Section 2: Failures in Telecommunication Lines

The second scenario considers failure rates in 100 miles of telecommunication line with an average of 2 failures per 50 miles. The failure rate per 100 miles doubles to 4 failures, with \( \lambda=4 \). Applying the Poisson distribution:

a) Probability that the company meets its failure goal of no more than 5 failures:

\[ P(X \leq 5) = \sum_{x=0}^{5} \frac{e^{-4} \times 4^{x}}{x!} \]

Calculations show this probability to be approximately 0.632, indicating about 63.2% chance of meeting the goal.

b) Probability that failures exceed 5:

\[ P(X > 5) = 1 - P(X \leq 5) \approx 0.368 \]

c) For 200 miles, the failure rate doubles again to 8 failures (\( \lambda=8 \)):

\[ P(X \leq 5) = \sum_{x=0}^{5} \frac{e^{-8} \times 8^{x}}{x!} \]

This probability drops to roughly 0.189, reflecting increased risk over larger distances.

These models help telecommunication companies to schedule maintenance and allocate resources efficiently.

Section 3: Consumer Decision-Making on Extended Warranties

The third scenario presents a consumer's decision based on the probability of different repair types over three years, with associated costs and savings.

The possible outcomes are:

- No repairs (probability 76.4%)

- Minor repair (13%, savings \$80)

- Major repair (8%, savings \$320)

- Catastrophic repair (3%, savings \$500)

Expected value of repair cost:

\[ E(\text{cost}) = (0.764 \times 0) + (0.13 \times 80) + (0.08 \times 320) + (0.03 \times 500) \]

\[ = 0 + 10.4 + 25.6 + 15 = \$51 \]

The consumer’s expected gain when purchasing the warranty costing \$74:

\[ \text{Expected gain} = \text{Expected savings} - \text{Warranty cost} \]

\[ = \$51 - \$74 = -\$23 \]

This negative expected value indicates an expected loss.

Regarding risk preferences, risk-neutral consumers base decisions solely on expected monetary value.

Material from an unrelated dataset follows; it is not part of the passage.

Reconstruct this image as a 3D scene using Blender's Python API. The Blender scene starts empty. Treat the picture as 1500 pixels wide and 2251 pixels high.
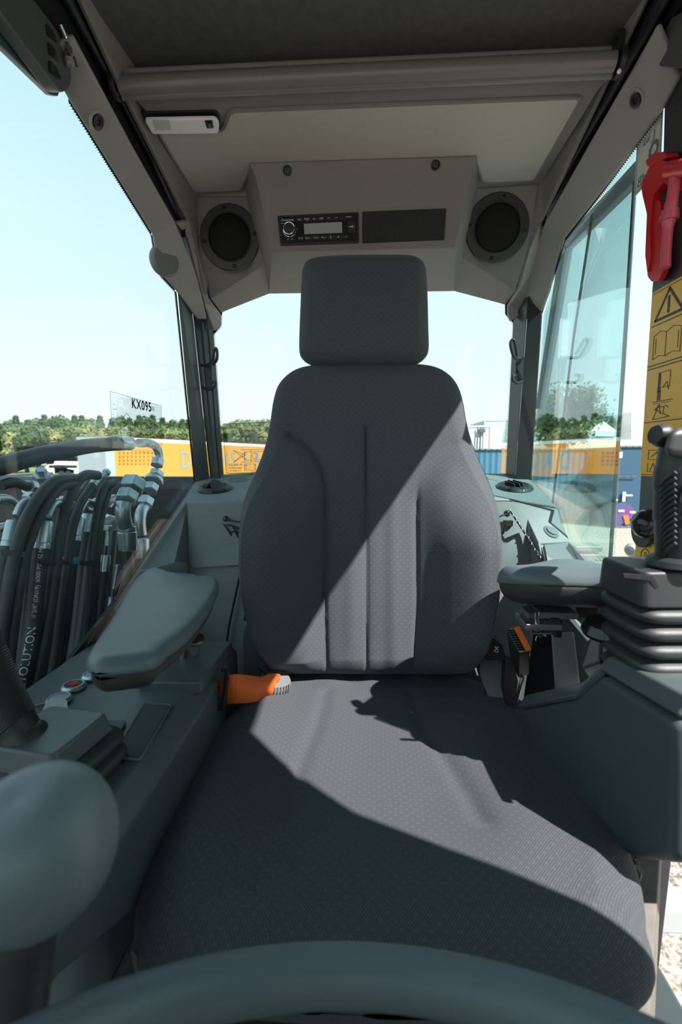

Risk-averse consumers might avoid the warranty due to potential losses, preferring to accept potential costs without paying upfront, while risk-seeking consumers might purchase the warranty for peace of mind.

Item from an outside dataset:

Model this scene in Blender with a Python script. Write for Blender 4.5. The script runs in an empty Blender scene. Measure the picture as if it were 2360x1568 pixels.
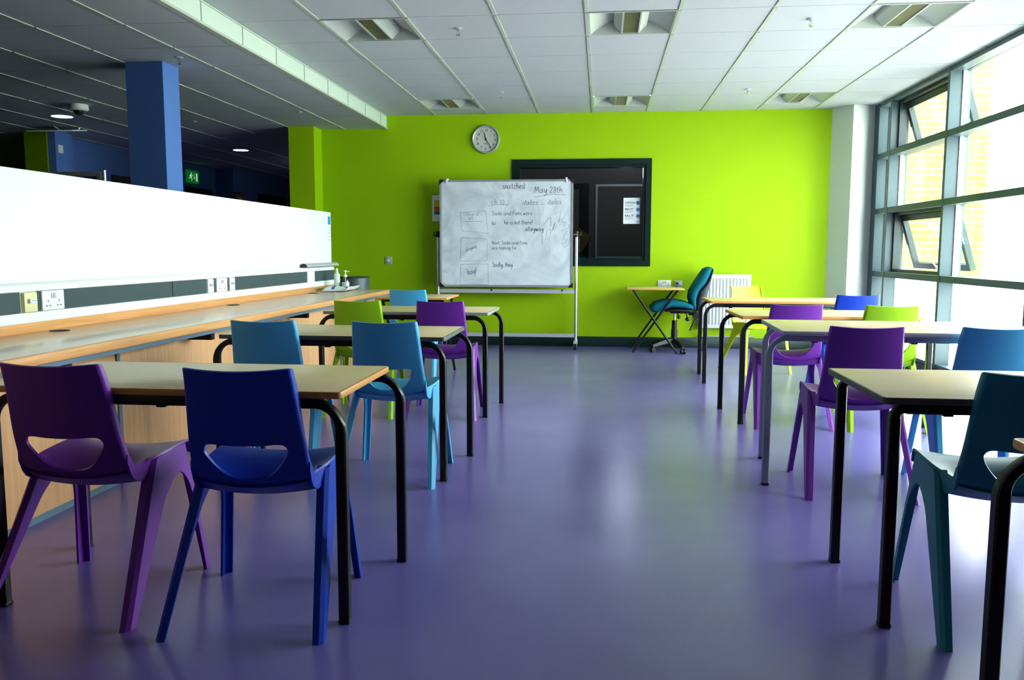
import bpy, bmesh, math, random
from math import sin, cos, pi, radians
from mathutils import Vector, Matrix
from mathutils.geometry import delaunay_2d_cdt
random.seed(4)
scene = bpy.context.scene
COL = scene.collection

# ------------------------------------------------------------------ materials
def lin(c):
    c /= 255.0
    return c / 12.92 if c <= 0.04045 else ((c + 0.055) / 1.055) ** 2.4
def srgb(r, g, b):
    return (lin(r), lin(g), lin(b), 1)

def mat(name, col, rough=0.5, metal=0.0, spec=0.5, noise=0.0, nscale=20, bump=0.0, bscale=200, emit=None, estr=0, coat=0.0):
    m = bpy.data.materials.new(name); m.use_nodes = True
    nt = m.node_tree; b = nt.nodes['Principled BSDF']
    b.inputs['Base Color'].default_value = col
    b.inputs['Roughness'].default_value = rough
    b.inputs['Metallic'].default_value = metal
    b.inputs['Specular IOR Level'].default_value = spec
    if coat: b.inputs['Coat Weight'].default_value = coat
    if emit:
        b.inputs['Emission Color'].default_value = emit
        b.inputs['Emission Strength'].default_value = estr
    tc = nt.nodes.new('ShaderNodeTexCoord')
    if noise:
        n = nt.nodes.new('ShaderNodeTexNoise'); n.inputs['Scale'].default_value = nscale; n.inputs['Detail'].default_value = 4
        nt.links.new(tc.outputs['Object'], n.inputs['Vector'])
        mx = nt.nodes.new('ShaderNodeMix'); mx.data_type = 'RGBA'
        mx.inputs['A'].default_value = tuple(max(0, c * (1 - noise)) for c in col[:3]) + (1,)
        mx.inputs['B'].default_value = tuple(min(1, c * (1 + noise)) for c in col[:3]) + (1,)
        nt.links.new(n.outputs['Fac'], mx.inputs['Factor']); nt.links.new(mx.outputs['Result'], b.inputs['Base Color'])
    if bump:
        n2 = nt.nodes.new('ShaderNodeTexNoise'); n2.inputs['Scale'].default_value = bscale; n2.inputs['Detail'].default_value = 2
        nt.links.new(tc.outputs['Object'], n2.inputs['Vector'])
        bp = nt.nodes.new('ShaderNodeBump'); bp.inputs['Strength'].default_value = bump; bp.inputs['Distance'].default_value = 0.002
        nt.links.new(n2.outputs['Fac'], bp.inputs['Height']); nt.links.new(bp.outputs['Normal'], b.inputs['Normal'])
    return m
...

Section 4: Trends in Teenage Smoking Behavior

The last scenario examines the decline in teenage smoking rates in NYC from 23% in 1997 to 8.5% in 2007. Assuming independence, calculate the probability that at least one teen out of 10 smoked:

For 2007:

\[ P(\text{at least one}) = 1 - P(\text{none}) = 1 - (1 - 0.085)^{10} \]

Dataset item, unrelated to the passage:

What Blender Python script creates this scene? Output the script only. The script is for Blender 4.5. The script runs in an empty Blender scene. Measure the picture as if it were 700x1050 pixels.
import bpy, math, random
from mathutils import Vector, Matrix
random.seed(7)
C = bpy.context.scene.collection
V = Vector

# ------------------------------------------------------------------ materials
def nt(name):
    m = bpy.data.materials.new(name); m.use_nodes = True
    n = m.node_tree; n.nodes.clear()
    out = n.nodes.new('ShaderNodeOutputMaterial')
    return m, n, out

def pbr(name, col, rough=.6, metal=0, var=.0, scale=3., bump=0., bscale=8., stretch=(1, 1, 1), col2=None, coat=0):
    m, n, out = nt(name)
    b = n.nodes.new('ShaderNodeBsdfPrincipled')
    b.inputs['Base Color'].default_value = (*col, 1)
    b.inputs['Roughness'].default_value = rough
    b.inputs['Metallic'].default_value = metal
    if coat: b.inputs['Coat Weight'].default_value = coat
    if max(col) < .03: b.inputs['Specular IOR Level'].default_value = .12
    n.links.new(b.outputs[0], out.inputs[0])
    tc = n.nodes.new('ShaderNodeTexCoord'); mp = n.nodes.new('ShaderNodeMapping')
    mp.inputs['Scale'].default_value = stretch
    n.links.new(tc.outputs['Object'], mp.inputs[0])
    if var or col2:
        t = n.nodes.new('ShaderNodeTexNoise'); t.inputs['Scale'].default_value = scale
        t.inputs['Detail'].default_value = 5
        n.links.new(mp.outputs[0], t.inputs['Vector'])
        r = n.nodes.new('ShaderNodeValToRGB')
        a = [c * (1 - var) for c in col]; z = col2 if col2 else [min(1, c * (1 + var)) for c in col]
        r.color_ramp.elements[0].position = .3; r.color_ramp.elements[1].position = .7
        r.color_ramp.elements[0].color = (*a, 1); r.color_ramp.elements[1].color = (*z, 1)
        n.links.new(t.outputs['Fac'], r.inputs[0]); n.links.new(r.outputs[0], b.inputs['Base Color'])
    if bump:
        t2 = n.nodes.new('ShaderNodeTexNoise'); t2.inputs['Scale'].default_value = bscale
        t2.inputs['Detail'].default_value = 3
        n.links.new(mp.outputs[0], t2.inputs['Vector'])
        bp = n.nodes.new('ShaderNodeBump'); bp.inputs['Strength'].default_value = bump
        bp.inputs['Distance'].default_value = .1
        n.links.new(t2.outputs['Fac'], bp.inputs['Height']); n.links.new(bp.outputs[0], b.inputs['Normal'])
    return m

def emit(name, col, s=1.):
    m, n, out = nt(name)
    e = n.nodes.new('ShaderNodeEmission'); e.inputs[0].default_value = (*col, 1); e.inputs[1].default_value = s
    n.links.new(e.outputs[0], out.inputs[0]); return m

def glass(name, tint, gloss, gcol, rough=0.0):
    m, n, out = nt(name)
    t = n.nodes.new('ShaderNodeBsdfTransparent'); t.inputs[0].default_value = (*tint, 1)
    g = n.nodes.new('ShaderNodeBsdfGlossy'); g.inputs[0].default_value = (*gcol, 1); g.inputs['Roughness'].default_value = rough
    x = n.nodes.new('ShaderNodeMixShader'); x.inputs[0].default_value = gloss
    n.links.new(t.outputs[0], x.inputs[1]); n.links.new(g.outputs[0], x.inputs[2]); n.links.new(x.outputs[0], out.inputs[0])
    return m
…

\[ \approx 1 - 0.915^{10} \approx 1 - 0.42 = 0.58 \]

For 2001 (smoking rate 17.6%):

\[ 1 - 0.824^{10} \approx 1 - 0.183 = 0.817 \]

For 1997 (rate 23%):

\[ 1 - 0.77^{10} \approx 1 - 0.096 = 0.904 \]

Analysis indicates a considerable reduction in the probability of smoking among the youth, reflecting the effectiveness of public health policies. The decline demonstrates a successful trend toward reduced tobacco consumption, although continued efforts are necessary to sustain and improve these results.

Conclusion

The application of probability models such as the Poisson distribution provides valuable insights across diverse fields. In banking, it aids in optimizing service levels; in telecommunications, it informs maintenance scheduling; in consumer behavior, it guides warranty offerings; and in public health, it tracks behavioral trends over time. Each scenario underscores the importance of quantitative analysis in strategic decision-making and policy development, highlighting the need for accurate data collection and model application.